Es ist nicht ausgeschlossen, dass sich auch andere EU-Staaten anschliessen, wenn Deutschland zu diesem Instrument greift. Solche konzertierten Aktionen hat es als Massnahme gegen Russland auch schon gegeben. EU-Chefdiplomat Josep Borrell schrieb auf X nur, die EU erwäge «Massnahmen» als Reaktion.
Tochter macht Bundesregierung Vorwürfe – Baerbock telefoniert mit ihr
Sharmahd war im Sommer 2020 unter mysteriösen Umständen während einer Reise aus Dubai in den Iran verschleppt worden; mehrere Berichte sprechen von einer Entführung durch den iranischen Geheimdienst. Seitdem war er in Isolationshaft.
Seine in den USA lebende Tochter Gazelle warf der US-Regierung und der Bundesregierung vor, nichts für die Freilassung ihres Vaters getan zu haben. «Abgesehen davon, dass sie Dich bei jeder Geiselverhandlung im Stich gelassen haben, was haben sie für Dich vorzuweisen?», schrieb sie an ihren Vater gerichtet. «Welchen Beweis haben sie, dass du, Papa, Journalist und Freiheitsverfechter Jamshid Sharmahd, ermordet wurdest? Falls die Nachricht mit konkreten Beweisen bestätigt wird, müssen sie dich sofort nach Hause bringen, damit wir dich in Frieden zur Ruhe legen können.»

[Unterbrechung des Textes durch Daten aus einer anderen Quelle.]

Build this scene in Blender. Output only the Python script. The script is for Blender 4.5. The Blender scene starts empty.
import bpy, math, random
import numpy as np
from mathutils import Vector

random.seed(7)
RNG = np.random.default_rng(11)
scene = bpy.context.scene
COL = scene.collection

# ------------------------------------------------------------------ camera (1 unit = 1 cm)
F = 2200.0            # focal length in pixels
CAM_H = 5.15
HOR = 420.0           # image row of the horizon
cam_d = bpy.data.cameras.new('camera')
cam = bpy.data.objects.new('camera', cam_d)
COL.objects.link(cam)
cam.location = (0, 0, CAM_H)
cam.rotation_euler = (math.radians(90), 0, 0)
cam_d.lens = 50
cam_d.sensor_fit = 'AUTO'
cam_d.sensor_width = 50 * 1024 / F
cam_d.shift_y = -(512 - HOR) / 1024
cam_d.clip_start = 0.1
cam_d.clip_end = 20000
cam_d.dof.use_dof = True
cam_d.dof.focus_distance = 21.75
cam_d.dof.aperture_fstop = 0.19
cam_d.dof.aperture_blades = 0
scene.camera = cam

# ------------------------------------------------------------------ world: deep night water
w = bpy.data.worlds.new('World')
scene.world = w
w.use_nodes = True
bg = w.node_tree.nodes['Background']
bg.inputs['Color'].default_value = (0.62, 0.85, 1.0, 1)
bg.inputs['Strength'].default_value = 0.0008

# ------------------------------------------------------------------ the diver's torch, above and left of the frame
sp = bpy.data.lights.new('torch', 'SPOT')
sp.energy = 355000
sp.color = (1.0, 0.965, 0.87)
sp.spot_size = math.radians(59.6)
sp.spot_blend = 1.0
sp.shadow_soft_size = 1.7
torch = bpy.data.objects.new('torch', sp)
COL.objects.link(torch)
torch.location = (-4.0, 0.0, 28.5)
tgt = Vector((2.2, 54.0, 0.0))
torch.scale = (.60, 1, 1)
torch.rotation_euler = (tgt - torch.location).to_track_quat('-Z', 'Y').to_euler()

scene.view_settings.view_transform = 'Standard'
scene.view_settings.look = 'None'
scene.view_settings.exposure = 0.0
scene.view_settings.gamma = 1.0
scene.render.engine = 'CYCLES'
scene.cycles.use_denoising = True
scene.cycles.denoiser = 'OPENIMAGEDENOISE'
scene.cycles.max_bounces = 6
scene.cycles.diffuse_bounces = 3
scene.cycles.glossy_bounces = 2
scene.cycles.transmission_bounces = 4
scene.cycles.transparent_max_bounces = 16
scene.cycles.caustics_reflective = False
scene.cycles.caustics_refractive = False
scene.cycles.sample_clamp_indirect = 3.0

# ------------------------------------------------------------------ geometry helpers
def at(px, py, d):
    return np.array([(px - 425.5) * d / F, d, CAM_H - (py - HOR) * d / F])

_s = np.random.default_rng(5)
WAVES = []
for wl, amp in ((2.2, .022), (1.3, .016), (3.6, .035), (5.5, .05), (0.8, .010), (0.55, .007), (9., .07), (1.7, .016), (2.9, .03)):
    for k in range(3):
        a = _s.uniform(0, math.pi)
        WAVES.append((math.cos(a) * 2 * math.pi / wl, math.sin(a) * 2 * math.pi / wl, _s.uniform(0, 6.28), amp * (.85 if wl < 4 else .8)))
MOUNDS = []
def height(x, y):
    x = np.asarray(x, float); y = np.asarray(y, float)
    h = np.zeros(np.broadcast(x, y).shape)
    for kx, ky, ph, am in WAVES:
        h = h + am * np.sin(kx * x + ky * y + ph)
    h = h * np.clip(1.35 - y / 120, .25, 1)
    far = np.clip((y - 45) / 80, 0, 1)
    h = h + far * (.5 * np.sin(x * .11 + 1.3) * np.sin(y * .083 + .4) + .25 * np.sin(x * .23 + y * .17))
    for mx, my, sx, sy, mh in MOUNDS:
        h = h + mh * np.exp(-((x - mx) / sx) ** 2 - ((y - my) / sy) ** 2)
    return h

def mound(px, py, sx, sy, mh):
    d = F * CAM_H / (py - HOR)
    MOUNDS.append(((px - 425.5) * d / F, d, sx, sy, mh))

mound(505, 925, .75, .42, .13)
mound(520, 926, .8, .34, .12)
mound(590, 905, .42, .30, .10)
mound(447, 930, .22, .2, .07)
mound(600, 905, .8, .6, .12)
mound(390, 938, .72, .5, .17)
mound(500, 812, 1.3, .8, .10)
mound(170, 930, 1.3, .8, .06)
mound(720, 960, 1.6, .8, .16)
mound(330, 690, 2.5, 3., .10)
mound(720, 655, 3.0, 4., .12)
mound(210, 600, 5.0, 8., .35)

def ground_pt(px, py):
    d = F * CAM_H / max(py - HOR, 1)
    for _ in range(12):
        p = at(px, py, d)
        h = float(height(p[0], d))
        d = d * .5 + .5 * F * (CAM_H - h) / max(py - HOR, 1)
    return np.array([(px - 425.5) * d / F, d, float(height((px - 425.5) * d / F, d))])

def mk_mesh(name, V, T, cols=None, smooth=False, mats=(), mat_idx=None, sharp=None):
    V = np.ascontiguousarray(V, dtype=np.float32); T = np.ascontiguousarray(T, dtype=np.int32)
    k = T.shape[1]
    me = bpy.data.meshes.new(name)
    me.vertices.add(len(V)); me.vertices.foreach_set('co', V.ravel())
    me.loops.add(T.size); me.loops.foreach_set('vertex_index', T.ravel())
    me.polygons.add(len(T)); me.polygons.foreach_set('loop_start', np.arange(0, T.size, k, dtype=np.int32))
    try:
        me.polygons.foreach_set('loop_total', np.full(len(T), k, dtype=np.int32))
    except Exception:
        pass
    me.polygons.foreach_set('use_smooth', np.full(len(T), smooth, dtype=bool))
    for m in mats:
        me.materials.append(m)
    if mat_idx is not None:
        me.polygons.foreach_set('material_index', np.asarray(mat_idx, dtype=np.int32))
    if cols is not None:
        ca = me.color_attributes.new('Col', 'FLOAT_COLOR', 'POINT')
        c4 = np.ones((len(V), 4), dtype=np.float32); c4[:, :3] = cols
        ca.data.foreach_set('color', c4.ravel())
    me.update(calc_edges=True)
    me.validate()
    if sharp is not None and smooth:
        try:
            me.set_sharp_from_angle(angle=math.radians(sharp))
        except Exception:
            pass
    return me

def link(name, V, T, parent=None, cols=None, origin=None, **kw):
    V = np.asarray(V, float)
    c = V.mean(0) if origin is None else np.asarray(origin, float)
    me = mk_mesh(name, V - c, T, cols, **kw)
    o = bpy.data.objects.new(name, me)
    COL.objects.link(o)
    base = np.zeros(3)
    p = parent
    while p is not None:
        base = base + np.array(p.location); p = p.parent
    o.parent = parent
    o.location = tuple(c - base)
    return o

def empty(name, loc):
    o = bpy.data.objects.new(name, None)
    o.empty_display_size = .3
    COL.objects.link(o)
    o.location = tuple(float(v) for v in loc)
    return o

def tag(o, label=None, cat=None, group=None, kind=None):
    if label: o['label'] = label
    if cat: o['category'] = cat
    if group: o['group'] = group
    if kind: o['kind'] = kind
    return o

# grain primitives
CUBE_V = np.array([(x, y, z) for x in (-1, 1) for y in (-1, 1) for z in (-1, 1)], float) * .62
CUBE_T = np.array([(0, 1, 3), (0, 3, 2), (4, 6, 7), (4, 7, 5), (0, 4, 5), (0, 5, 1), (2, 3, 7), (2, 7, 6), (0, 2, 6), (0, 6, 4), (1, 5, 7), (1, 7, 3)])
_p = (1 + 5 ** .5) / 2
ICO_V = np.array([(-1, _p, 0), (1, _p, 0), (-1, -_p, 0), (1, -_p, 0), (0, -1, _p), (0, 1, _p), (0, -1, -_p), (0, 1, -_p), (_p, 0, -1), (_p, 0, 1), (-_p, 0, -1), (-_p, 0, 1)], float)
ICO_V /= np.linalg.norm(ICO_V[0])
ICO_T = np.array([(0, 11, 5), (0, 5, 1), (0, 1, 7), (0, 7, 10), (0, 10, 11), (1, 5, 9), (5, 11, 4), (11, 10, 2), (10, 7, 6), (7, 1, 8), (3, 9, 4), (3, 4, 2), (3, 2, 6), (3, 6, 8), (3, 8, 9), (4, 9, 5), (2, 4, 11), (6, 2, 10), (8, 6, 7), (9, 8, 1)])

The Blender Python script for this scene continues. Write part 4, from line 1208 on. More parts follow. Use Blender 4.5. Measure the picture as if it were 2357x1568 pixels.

Nach dpa-Informationen telefonierte Aussenministerin Baerbock bereits am Montag mit Gazelle Sharmahd. Deutschland hatte in der Vergangenheit die Aufhebung des Urteils gegen Sharmahd gefordert. Irans Justiz verweigerte aber bis zuletzt konsularischen Zugang.
Sharmahd wurde 1955 in Teheran geboren, kam im Alter von sieben Jahren nach Deutschland und wuchs in Niedersachsen auf, wo er in der Landeshauptstadt Hannover Jahre lang einen Computerladen betrieb. Im Jahr 2003 zog er schliesslich nach Kalifornien in den USA, wo er politisch aktiv war. In den USA war Sharmahd in der iranischen Exil-Oppositionsgruppe «Tondar» (Donner) aktiv.
Die iranische Staatsführung wirft der monarchistischen Organisation vor, für einen Anschlag im Jahr 2008 in der Millionenstadt Schiras mit mehreren Todesopfern verantwortlich zu sein. Die Vorwürfe lassen sich unabhängig nicht überprüfen – Hinterbliebene hatten Sharmahds Exekution gefordert.
Amnesty fordert Haftbefehle gegen iranische Beamte
Amnesty Deutschland forderte die Bundesregierung auf, strafrechtliche Ermittlungen einzuleiten und Haftbefehle gegen alle iranischen Beamten zu erlassen, «die an den an Jamshid Sharmahd verübten Verbrechen beteiligt waren. Sie müssen zur Rechenschaft gezogen werden!»
Kritiker bezeichneten den Prozess gegen Sharmahd als grob unfair – er durfte keinen eigenen Anwalt wählen, und sein Aufenthaltsort blieb bis zuletzt unbekannt. Geständnisse, die im Staatsfernsehen ausgestrahlt wurden, könnten unter Folter erzwungen worden sein. Den Vorsitz im Sharmahd-Prozess hatte Abolghassem Salawati, auch bekannt als «Richter des Todes», der von den USA und der Europäischen Union mit Sanktionen belegt wurde.